» GOAL
Print the listing that follows, character for character.

» RECORDS FOR THE EXERCISE
- - - - - - -

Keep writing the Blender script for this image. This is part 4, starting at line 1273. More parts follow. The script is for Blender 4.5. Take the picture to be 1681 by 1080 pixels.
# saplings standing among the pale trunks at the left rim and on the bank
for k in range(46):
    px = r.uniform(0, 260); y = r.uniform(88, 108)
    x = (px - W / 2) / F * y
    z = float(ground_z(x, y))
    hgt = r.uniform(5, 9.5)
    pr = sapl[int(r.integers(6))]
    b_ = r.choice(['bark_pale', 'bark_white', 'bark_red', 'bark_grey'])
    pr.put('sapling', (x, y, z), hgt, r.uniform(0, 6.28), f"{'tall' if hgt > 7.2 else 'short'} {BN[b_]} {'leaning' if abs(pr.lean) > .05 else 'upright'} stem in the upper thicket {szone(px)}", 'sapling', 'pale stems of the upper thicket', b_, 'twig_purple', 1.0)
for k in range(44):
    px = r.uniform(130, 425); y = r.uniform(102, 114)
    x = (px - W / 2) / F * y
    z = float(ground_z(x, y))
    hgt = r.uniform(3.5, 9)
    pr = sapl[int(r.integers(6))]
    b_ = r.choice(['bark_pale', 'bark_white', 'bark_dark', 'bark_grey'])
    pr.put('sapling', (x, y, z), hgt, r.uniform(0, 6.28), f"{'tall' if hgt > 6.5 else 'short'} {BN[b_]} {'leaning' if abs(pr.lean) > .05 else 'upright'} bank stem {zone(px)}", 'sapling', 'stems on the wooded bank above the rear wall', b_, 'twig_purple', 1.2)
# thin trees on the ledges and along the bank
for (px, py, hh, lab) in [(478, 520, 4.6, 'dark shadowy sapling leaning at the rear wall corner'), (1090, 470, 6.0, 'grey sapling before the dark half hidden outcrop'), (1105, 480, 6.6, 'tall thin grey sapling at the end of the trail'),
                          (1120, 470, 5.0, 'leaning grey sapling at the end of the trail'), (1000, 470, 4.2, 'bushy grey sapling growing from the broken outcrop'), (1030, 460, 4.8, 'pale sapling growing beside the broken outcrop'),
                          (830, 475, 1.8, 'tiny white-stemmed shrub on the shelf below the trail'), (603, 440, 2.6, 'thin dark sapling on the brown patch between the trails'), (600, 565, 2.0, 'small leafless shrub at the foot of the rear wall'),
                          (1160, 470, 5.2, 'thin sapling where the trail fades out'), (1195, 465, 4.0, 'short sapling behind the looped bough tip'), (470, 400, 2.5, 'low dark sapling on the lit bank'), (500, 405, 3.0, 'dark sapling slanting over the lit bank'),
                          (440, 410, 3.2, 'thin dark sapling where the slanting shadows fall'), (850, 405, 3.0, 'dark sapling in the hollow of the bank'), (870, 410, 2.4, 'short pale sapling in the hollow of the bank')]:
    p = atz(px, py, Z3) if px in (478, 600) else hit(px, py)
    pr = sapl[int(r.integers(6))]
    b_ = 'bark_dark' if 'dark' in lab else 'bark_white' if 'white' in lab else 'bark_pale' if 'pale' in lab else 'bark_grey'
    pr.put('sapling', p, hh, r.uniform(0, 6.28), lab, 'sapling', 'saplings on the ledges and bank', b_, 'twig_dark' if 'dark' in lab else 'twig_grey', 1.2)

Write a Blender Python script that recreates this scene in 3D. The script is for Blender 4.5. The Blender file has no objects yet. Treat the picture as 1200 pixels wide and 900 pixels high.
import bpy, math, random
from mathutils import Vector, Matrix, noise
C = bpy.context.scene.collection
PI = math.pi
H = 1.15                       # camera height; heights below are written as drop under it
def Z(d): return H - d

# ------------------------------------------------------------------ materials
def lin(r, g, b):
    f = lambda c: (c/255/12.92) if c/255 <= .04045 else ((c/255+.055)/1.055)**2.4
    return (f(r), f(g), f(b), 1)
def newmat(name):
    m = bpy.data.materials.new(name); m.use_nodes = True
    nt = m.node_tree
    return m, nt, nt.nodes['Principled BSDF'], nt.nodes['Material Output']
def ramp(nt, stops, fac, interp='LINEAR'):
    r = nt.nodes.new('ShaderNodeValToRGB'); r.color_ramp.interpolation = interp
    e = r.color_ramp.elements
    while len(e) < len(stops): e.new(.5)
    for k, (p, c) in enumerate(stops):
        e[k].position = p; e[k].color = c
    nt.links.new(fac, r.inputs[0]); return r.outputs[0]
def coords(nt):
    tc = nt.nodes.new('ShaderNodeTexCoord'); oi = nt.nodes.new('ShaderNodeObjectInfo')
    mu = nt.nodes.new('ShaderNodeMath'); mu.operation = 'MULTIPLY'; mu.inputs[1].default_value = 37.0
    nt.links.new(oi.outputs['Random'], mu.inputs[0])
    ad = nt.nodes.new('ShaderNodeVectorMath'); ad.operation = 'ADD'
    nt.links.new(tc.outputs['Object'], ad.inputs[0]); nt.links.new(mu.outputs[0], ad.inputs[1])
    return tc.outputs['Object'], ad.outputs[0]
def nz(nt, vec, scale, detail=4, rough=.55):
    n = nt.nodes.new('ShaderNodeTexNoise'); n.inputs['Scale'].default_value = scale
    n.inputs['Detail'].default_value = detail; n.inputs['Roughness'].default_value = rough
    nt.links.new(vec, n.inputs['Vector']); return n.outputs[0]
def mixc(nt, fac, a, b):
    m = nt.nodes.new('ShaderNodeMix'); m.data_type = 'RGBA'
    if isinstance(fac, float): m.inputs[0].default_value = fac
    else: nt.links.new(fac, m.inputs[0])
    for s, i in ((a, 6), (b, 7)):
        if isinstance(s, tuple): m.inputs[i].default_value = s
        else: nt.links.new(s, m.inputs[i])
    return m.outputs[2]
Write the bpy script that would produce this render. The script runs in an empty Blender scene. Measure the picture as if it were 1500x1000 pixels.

- - - - - - -

» IN RESPONSE
Keep writing the Blender script for this image. This is part 4, starting at line 1273. More parts follow. The script is for Blender 4.5. Take the picture to be 1681 by 1080 pixels.
# saplings standing among the pale trunks at the left rim and on the bank
for k in range(46):
    px = r.uniform(0, 260); y = r.uniform(88, 108)
    x = (px - W / 2) / F * y
    z = float(ground_z(x, y))
    hgt = r.uniform(5, 9.5)
    pr = sapl[int(r.integers(6))]
    b_ = r.choice(['bark_pale', 'bark_white', 'bark_red', 'bark_grey'])
    pr.put('sapling', (x, y, z), hgt, r.uniform(0, 6.28), f"{'tall' if hgt > 7.2 else 'short'} {BN[b_]} {'leaning' if abs(pr.lean) > .05 else 'upright'} stem in the upper thicket {szone(px)}", 'sapling', 'pale stems of the upper thicket', b_, 'twig_purple', 1.0)
for k in range(44):
    px = r.uniform(130, 425); y = r.uniform(102, 114)
    x = (px - W / 2) / F * y
    z = float(ground_z(x, y))
    hgt = r.uniform(3.5, 9)
    pr = sapl[int(r.integers(6))]
    b_ = r.choice(['bark_pale', 'bark_white', 'bark_dark', 'bark_grey'])
    pr.put('sapling', (x, y, z), hgt, r.uniform(0, 6.28), f"{'tall' if hgt > 6.5 else 'short'} {BN[b_]} {'leaning' if abs(pr.lean) > .05 else 'upright'} bank stem {zone(px)}", 'sapling', 'stems on the wooded bank above the rear wall', b_, 'twig_purple', 1.2)
# thin trees on the ledges and along the bank
for (px, py, hh, lab) in [(478, 520, 4.6, 'dark shadowy sapling leaning at the rear wall corner'), (1090, 470, 6.0, 'grey sapling before the dark half hidden outcrop'), (1105, 480, 6.6, 'tall thin grey sapling at the end of the trail'),
                          (1120, 470, 5.0, 'leaning grey sapling at the end of the trail'), (1000, 470, 4.2, 'bushy grey sapling growing from the broken outcrop'), (1030, 460, 4.8, 'pale sapling growing beside the broken outcrop'),
                          (830, 475, 1.8, 'tiny white-stemmed shrub on the shelf below the trail'), (603, 440, 2.6, 'thin dark sapling on the brown patch between the trails'), (600, 565, 2.0, 'small leafless shrub at the foot of the rear wall'),
                          (1160, 470, 5.2, 'thin sapling where the trail fades out'), (1195, 465, 4.0, 'short sapling behind the looped bough tip'), (470, 400, 2.5, 'low dark sapling on the lit bank'), (500, 405, 3.0, 'dark sapling slanting over the lit bank'),
                          (440, 410, 3.2, 'thin dark sapling where the slanting shadows fall'), (850, 405, 3.0, 'dark sapling in the hollow of the bank'), (870, 410, 2.4, 'short pale sapling in the hollow of the bank')]:
    p = atz(px, py, Z3) if px in (478, 600) else hit(px, py)
    pr = sapl[int(r.integers(6))]
    b_ = 'bark_dark' if 'dark' in lab else 'bark_white' if 'white' in lab else 'bark_pale' if 'pale' in lab else 'bark_grey'
    pr.put('sapling', p, hh, r.uniform(0, 6.28), lab, 'sapling', 'saplings on the ledges and bank', b_, 'twig_dark' if 'dark' in lab else 'twig_grey', 1.2)

Write a Blender Python script that recreates this scene in 3D. The script is for Blender 4.5. The Blender file has no objects yet. Treat the picture as 1200 pixels wide and 900 pixels high.
import bpy, math, random
from mathutils import Vector, Matrix, noise
C = bpy.context.scene.collection
PI = math.pi
H = 1.15                       # camera height; heights below are written as drop under it
def Z(d): return H - d

# ------------------------------------------------------------------ materials
def lin(r, g, b):
    f = lambda c: (c/255/12.92) if c/255 <= .04045 else ((c/255+.055)/1.055)**2.4
    return (f(r), f(g), f(b), 1)
def newmat(name):
    m = bpy.data.materials.new(name); m.use_nodes = True
    nt = m.node_tree
    return m, nt, nt.nodes['Principled BSDF'], nt.nodes['Material Output']
def ramp(nt, stops, fac, interp='LINEAR'):
    r = nt.nodes.new('ShaderNodeValToRGB'); r.color_ramp.interpolation = interp
    e = r.color_ramp.elements
    while len(e) < len(stops): e.new(.5)
    for k, (p, c) in enumerate(stops):
        e[k].position = p; e[k].color = c
    nt.links.new(fac, r.inputs[0]); return r.outputs[0]
def coords(nt):
    tc = nt.nodes.new('ShaderNodeTexCoord'); oi = nt.nodes.new('ShaderNodeObjectInfo')
    mu = nt.nodes.new('ShaderNodeMath'); mu.operation = 'MULTIPLY'; mu.inputs[1].default_value = 37.0
    nt.links.new(oi.outputs['Random'], mu.inputs[0])
    ad = nt.nodes.new('ShaderNodeVectorMath'); ad.operation = 'ADD'
    nt.links.new(tc.outputs['Object'], ad.inputs[0]); nt.links.new(mu.outputs[0], ad.inputs[1])
    return tc.outputs['Object'], ad.outputs[0]
def nz(nt, vec, scale, detail=4, rough=.55):
    n = nt.nodes.new('ShaderNodeTexNoise'); n.inputs['Scale'].default_value = scale
    n.inputs['Detail'].default_value = detail; n.inputs['Roughness'].default_value = rough
    nt.links.new(vec, n.inputs['Vector']); return n.outputs[0]
def mixc(nt, fac, a, b):
    m = nt.nodes.new('ShaderNodeMix'); m.data_type = 'RGBA'
    if isinstance(fac, float): m.inputs[0].default_value = fac
    else: nt.links.new(fac, m.inputs[0])
    for s, i in ((a, 6), (b, 7)):
        if isinstance(s, tuple): m.inputs[i].default_value = s
        else: nt.links.new(s, m.inputs[i])
    return m.outputs[2]
Write the bpy script that would produce this render. The script runs in an empty Blender scene. Measure the picture as if it were 1500x1000 pixels.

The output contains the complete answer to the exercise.